Über die Nachverfolgung von Schiffsrouten lassen sich Transportlogistik
und die Rolle der Akteure gemeinsam betrachten. Die koloniale Geschichte
der Objekte am Museum ist bisher kaum erforscht und stellt das DSM wie
viele andere Museen vor eine Herausforderung. Der Wunsch, sich der eigenen
Sammlungs- und Objektgeschichte zu stellen, steht einer oftmals
schwierigen Quellenlage gegenüber. Mit dem Transport von Objekten nach
Europa veränderte sich oftmals auch ihre kulturelle Funktion. Sie wurden
aus ihrem ursprünglichen Nutzungszusammenhängen entnommen und dienten der
objektaufnehmenden Gesellschaft vielfach als symbolhafte Gegenstände, die
fremde Kulturen repräsentierten.

Die Forschung am DSM beleuchtet auch solche Fragen der Bild- und
Objektwirkung. Ein gutes Beispiel hierfür sind Seidenstickbilder aus dem
Besitz von Seeleuten, meist Marine-Angehörigen, die in China und Japan
eingesetzt waren und diese Bilder als Souvenirs mit nach Hause brachten.
Auf den ersten Blick erscheinen sie als Erzeugnisse traditioneller
ostasiatischer Seiden-stickkunst. Auffällig ist das ähnliche Design dieser
Stickereien und die Abbil-dung spezifischer nationaler Symbole, wie etwa
Nationalfahnen oder der deutsche Reichsadler, die auf Wunsch der
Kundschaft aus den Kolonialmächten in den Bildern dargestellt wurden.
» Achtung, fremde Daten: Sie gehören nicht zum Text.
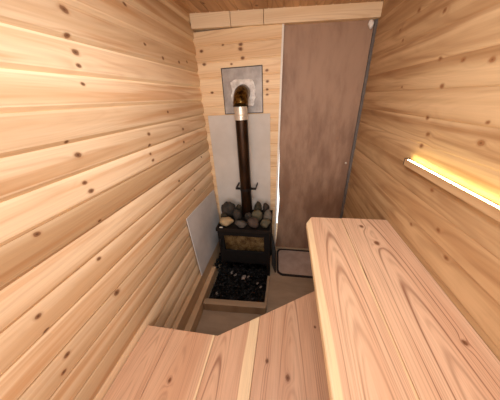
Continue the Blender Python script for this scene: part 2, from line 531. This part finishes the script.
cutsx = [-0.3885, -0.305, -0.180, -0.0625, 0.12, 0.3095]
for i in range(5):
    x0, x1 = cutsx[i] + (.0004 if i else 0), cutsx[i + 1] - .0004
    pl = [(x0, YB), (x1, YB), (x1, front(x1))]
    if x0 < -0.172 < x1: pl.append((-0.172, 0.314))
    pl.append((x0, front(x0)))
    board('bench_plank', pl, TOP_L, m_l[i], lb, 0.002)
bm = bmesh.new(); box(bm, M(-0.369, YB, TOP_L - .06), M(-0.345, 0.30, TOP_L) - Vector((0, 0, TH)))
link_obj('wall_batten', bm, m_batten, lb)
bm = bmesh.new(); box(bm, M(0.285, YB, TOP_L - .06), M(0.3095, 0.60, TOP_L) - Vector((0, 0, TH)))
link_obj('wall_batten', bm, m_batten, lb)
for px, py in ((-0.33, 0.27), (-0.33, -0.45), (0.25, 0.5), (0.25, -0.45)):
    bm = bmesh.new(); box(bm, M(px - .013, py - .013, FLOOR), M(px + .013, py + .013, TOP_L) - Vector((0, 0, TH)))
    link_obj('leg', bm, m_batten, lb, bevel=0.003)

# LED light: a slim wooden rail on the right wall with a glowing tape on top
LZ = -0.157
led = empty('strip_light', M(0.31, 0.0, LZ), 'glowing yellow strip light set along the right wall above the bench', 'light')
lpoly = [M(0.3105, YB, LZ - .016), M(0.2985, YB, LZ - .016), M(0.2985, YB, LZ), M(0.3105, YB, LZ)]
bm = bmesh.new(); prism(bm, lpoly, (0, (0.566 - YB) * S, 0))
link_obj('wooden_rail', bm, m_wall_right, led).matrix_parent_inverse = Matrix.Translation(-led.location)
bm = bmesh.new(); box(bm, M(0.2992, YB, LZ), M(0.3016, 0.555, LZ) + Vector((0, 0, .003)))
link_obj('led_tape', bm, m_led, led).matrix_parent_inverse = Matrix.Translation(-led.location)
bm = bmesh.new(); box(bm, M(0.2985, 0.5655, LZ - .016), M(0.3105, 0.570, LZ + .001))
link_obj('end_cap', bm, m_plate_rim, led, bevel=0.001).matrix_parent_inverse = Matrix.Translation(-led.location)

# ------------------------------------------------------------------ heat shields and plate on the far wall
bm = bmesh.new(); box(bm, M(-0.372, 0.9995, FLOOR), M(-0.077, 0.9995, -0.066) - Vector((0, .008, 0)))
tag(link_obj('heat_shield', bm, m_shield, bevel=0.0015), 'tall white board fixed to the far wall behind the stove pipe', 'heat shield')
bm = bmesh.new()
o_ = [M(-0.3705, 0.640, -0.732), M(-0.3705, 0.972, -0.732), M(-0.3845, 0.972, -0.438), M(-0.3845, 0.640, -0.420)]
prism(bm, o_, (-0.006, 0, 0))
tag(link_obj('heat_shield', bm, m_sheet, bevel=0.001), 'low grey sheet leaning on the left wall beside the stove', 'heat shield')

pl = empty('wall_plate', M(-0.2005, 1.0, 0.028), 'square dull metal plate where the pipe enters the far wall', 'plate')
px0, px1, pz0, pz1 = -0.286, -0.109, -0.062, 0.119
bm = bmesh.new(); box(bm, M(px0, 1.0, pz0), M(px1, 1.0, pz1) - Vector((0, .003, 0)))
link_obj('metal_sheet', bm, m_plate, pl, loc=pl.location.copy())
bm = bmesh.new()
r_ = .0022
frame_ring(bm, [M(px0 - .001, 0.999, pz0 - .001), M(px1 + .001, 0.999, pz0 - .001), M(px1 + .001, 0.999, pz1 + .001), M(px0 - .001, 0.999, pz1 + .001)],
           [M(px0 + r_, 0.999, pz0 + r_), M(px1 - r_, 0.999, pz0 + r_), M(px1 - r_, 0.999, pz1 - r_), M(px0 + r_, 0.999, pz1 - r_)], (0, -.004, 0))
link_obj('dark_rim', bm, m_plate_rim, pl, loc=pl.location.copy())
bm = bmesh.new()
loop = []
for i in range(48):
    a = 2 * math.pi * i / 48
    sq = 1 / max(abs(math.cos(a)), abs(math.sin(a)))
    rr = 0.052 * min(sq, 1.28) * (1 + .16 * noise.noise(Vector((math.cos(a) * 3, math.sin(a) * 3, 4.2))))
    loop.append(M(-0.195 + rr * math.cos(a), 0.9975, 0.022 + rr * math.sin(a)))
prism(bm, loop, (0, -.006, 0))
link_obj('seal_patch', bm, m_patch, pl, loc=pl.location.copy())

# ------------------------------------------------------------------ stove
SX0, SX1, SY0, SY1 = -0.320, -0.066, 0.785, 0.965
ST, SB = -0.568, -0.765
st = empty('wood_stove', M(-0.188, 0.875, FLOOR), 'small black wood stove with a glass window standing on the hearth', 'stove')
L0 = st.location.copy()
wx0, wx1, wz0, wz1 = -0.290, -0.092, -0.684, -0.594
bm = bmesh.new()     # hollow body: sides, back, bottom, top and a front with a window opening
t = .010
box(bm, M(SX0, SY0, SB), M(SX0 + t, SY1, ST)); box(bm, M(SX1 - t, SY0, SB), M(SX1, SY1, ST))
box(bm, M(SX0 + t, SY1 - t, SB), M(SX1 - t, SY1, ST)); box(bm, M(SX0 + t, SY0, SB), M(SX1 - t, SY1 - t, SB + t))
box(bm, M(SX0 + t, SY0, ST - t), M(SX1 - t, SY1 - t, ST))
link_obj('stove_body', bm, m_black, st, loc=L0)
bm = bmesh.new()
frame_ring(bm, [M(SX0, SY0, SB), M(SX1, SY0, SB), M(SX1, SY0, ST - .004), M(SX0, SY0, ST - .004)],
           [M(wx0, SY0, wz0), M(wx1, SY0, wz0), M(wx1, SY0, wz1), M(wx0, SY0, wz1)], (0, -.014, 0))
df = link_obj('stove_door', bm, m_black, st, loc=L0, bevel=0.002)
bm = bmesh.new(); box(bm, M(wx0 - .003, SY0, wz0 - .003) - Vector((0, .004, 0)), M(wx1 + .003, SY0, wz1 + .003) - Vector((0, .009, 0)))
gp = link_obj('glass_pane', bm, m_glass, df); gp.location = -L0 * 0 + Vector((0, 0, 0)); gp.matrix_parent_inverse = Matrix.Translation(-L0)
bm = bmesh.new(); tube(bm, [M(-0.305, SY0, -0.61) - Vector((0, .014, 0)), M(-0.305, SY0, -0.61) - Vector((0, .04, 0)), M(-0.305, SY0, -0.66) - Vector((0, .045, 0))], .006, 12)
hd = link_obj('door_handle', bm, m_iron, df, smooth=True); hd.matrix_parent_inverse = Matrix.Translation(-L0)
bm = bmesh.new()
box(bm, M(SX0 + .012, SY0 + .03, SB + .011), M(SX1 - .012, SY0 + .045, ST - .03))
link_obj('fire_brick_lining', bm, m_brick, st, loc=L0)
bm = bmesh.new()     # top plate with a raised rim that holds the stones
TX0, TX1, TY0, TY1 = SX0 - .004, SX1 + .004, SY0 - .014, SY1 + .004
box(bm, M(TX0, TY0, ST), M(TX1, TY1, ST + .006))
h = .016
for a, b in (((TX0, TY0), (TX1, TY0 + .006)), ((TX0, TY1 - .006), (TX1, TY1)), ((TX0, TY0 + .006), (TX0 + .006, TY1 - .006)), ((TX1 - .006, TY0 + .006), (TX1, TY1 - .006))):
    box(bm, M(a[0], a[1], ST + .006), M(b[0], b[1], ST + h))
link_obj('top_plate', bm, m_iron, st, loc=L0)
for x0, y0 in ((SX0, SY0), (SX1 - .018, SY0), (SX0, SY1 - .018), (SX1 - .018, SY1 - .018)):
    bm = bmesh.new(); box(bm, M(x0, y0, FLOOR), M(x0 + .018, y0 + .018, SB))
    link_obj('leg', bm, m_black, st, loc=L0, bevel=0.002)
# framed side shield angled out from the right-hand legs
bm = bmesh.new()
A, B = M(-0.062, 0.872, 0), M(-0.040, 0.812, 0)
def sp(f, z): p = A.lerp(B, f); return Vector((p.x, p.y, (z - FLOOR) * S))
prism(bm, [sp(.04, FLOOR + .006), sp(.96, FLOOR + .006), sp(.96, -.715), sp(.04, -.655)], (0.004, .002, 0))
ss = link_obj('side_shield', bm, m_seal, st, loc=L0)
bm = bmesh.new()
frame_ring(bm, [sp(0, FLOOR), sp(1, FLOOR), sp(1, -.70), sp(0, -.64)], [sp(.08, FLOOR + .008), sp(.92, FLOOR + .008), sp(.92, -.71), sp(.08, -.652)], (0.008, .004, 0))
fr = link_obj('shield_edge', bm, m_rubber, ss); fr.matrix_parent_inverse = Matrix.Translation(-L0)

# ------------------------------------------------------------------ stove pipe
PX, PY, PR = -0.1945, 0.92, 0.027
fp = empty('stove_pipe', M(PX, PY, ST + .006), 'tall dark stove pipe bending into the far wall through the plate', 'pipe')
F0 = fp.location.copy()
bm = bmesh.new(); tube(bm, [M(PX, PY, z) for z in (ST + .0062, -0.40, -0.25, -0.072)], PR * S, 36)
link_obj('flue_tube', bm, m_pipe, fp, loc=F0, smooth=False)
bm = bmesh.new(); tube(bm, [M(PX, PY, z) for z in (-0.082, -0.081, -0.0625, -0.060, -0.0595, -0.030, -0.0295)], [PR * S, PR * S * 1.08, PR * S * 1.08, PR * S * 1.0, PR * S * 1.03, PR * S * 1.03, PR * S * 1.0], 36)
link_obj('steel_collar', bm, m_collar, fp, loc=F0)
bm = bmesh.new()
pts, rad = [], []
ra, n = 0.062, 16
ER = 0.0315 * S
cz = -0.040
for i in range(n + 1):
    a = math.pi / 2 * i / n
    pts.append(M(PX, PY + ra - ra * math.cos(a), cz + ra * math.sin(a))); rad.append(ER * (1.0 if i % 4 else 1.03))
pts.append(M(PX, 0.996, cz + ra)); rad.append(ER)
pts.insert(0, M(PX, PY, -0.0300)); rad.insert(0, ER * .98)
pts.pop(1); rad.pop(1)
pts = [p for i, p in enumerate(pts) if i == 0 or p.z > M(0, 0, -0.0300).z]
rad = rad[-len(pts):]
tube(bm, pts, rad, 36)
for f in bm.faces:
    f.smooth = len(f.verts) == 4
link_obj('elbow', bm, m_elbow, fp, loc=F0)
bm = bmesh.new()
cz2 = -0.405
tube(bm, [M(PX, PY, cz2 - .006), M(PX, PY, cz2 + .006)], PR * S * 1.06, 36)
box(bm, M(PX - .052, PY - .004, cz2 - .005), M(PX - PR * .98, PY + .004, cz2 + .005)); box(bm, M(PX + PR * .98, PY - .004, cz2 - .005), M(PX + .052, PY + .004, cz2 + .005))
box(bm, M(PX - .052, PY + .004, cz2 - .005), M(PX - .048, 0.994, cz2 + .005)); box(bm, M(PX + .048, PY + .004, cz2 - .005), M(PX + .052, 0.994, cz2 + .005))
link_obj('pipe_clamp', bm, m_iron, fp, loc=F0)

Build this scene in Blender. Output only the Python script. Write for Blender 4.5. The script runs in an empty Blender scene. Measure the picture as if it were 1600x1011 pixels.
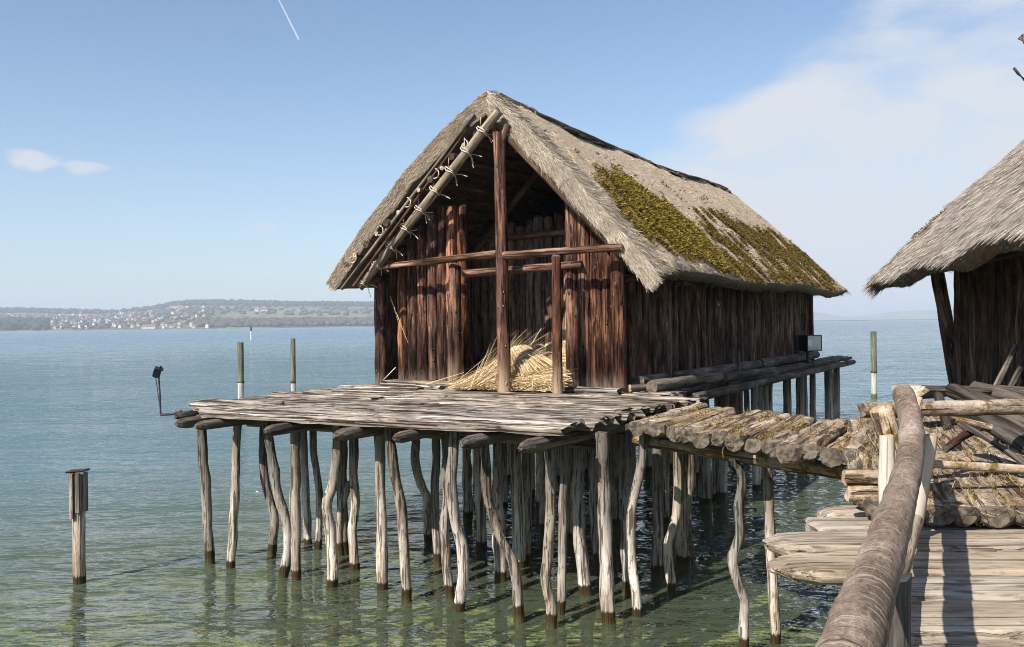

Seidenstickbilder wurden vor Ort in Massenproduktion von spezialisierten
Werkstätten hergestellt, die von der großen Nachfrage nach ostasiatischen
Seidenstickereien profitierten. Die Bilder können daher als hybride
Objekte definiert werden. Sie zeigen auf der einen Seite, wie der
Kolonialismus Jahrhunderte alte Handwerkskünste beeinflusste und wie in
dieser Zeit unterschiedliche Kulturen miteinander verflochten wurden. Auf
der anderen Seite zeigen sie aber auch, wie die national-imperialistischen
Bestrebungen des Kaiserreichs auf die persönliche Sphäre und vermutlich
auch auf das Selbstbild deutscher Seeleute Einfluss nahmen.

Zu untersuchen bleibt auch, welche Rolle der Schiffsverkehr als solcher
bei der Auswahl der exportierten Objekte spielte – und inwieweit er die
Herstellung mancher Objekte überhaupt erst begründete. Hier sei es
hilfreich, sowohl die Objekte als auch die Transportbedingungen in den
Blick zu nehmen: „Wie groß ist ein Objekt, passt es auf ein Schiff, wie
kann es verpackt oder beschriftet werden? Wir wollen unseren Bestand
daraufhin abklopfen, welche Informationen wir daraus ziehen können, welche
Auswirkungen die Infrastruktur der Zeit hatte und welche politischen
Entwicklungen damit einhergingen“, so Schilling.

Heute ist die Geschichte von kolonialzeitlichen Objekten ein
gesellschaftliches und politisch umstrittenes Thema, zu dem das DSM seinen
Beitrag liefern wird und auch unter maritimen Museen eine Debatte um
kolonialzeitliches Sammlungsgut anstoßen möchte.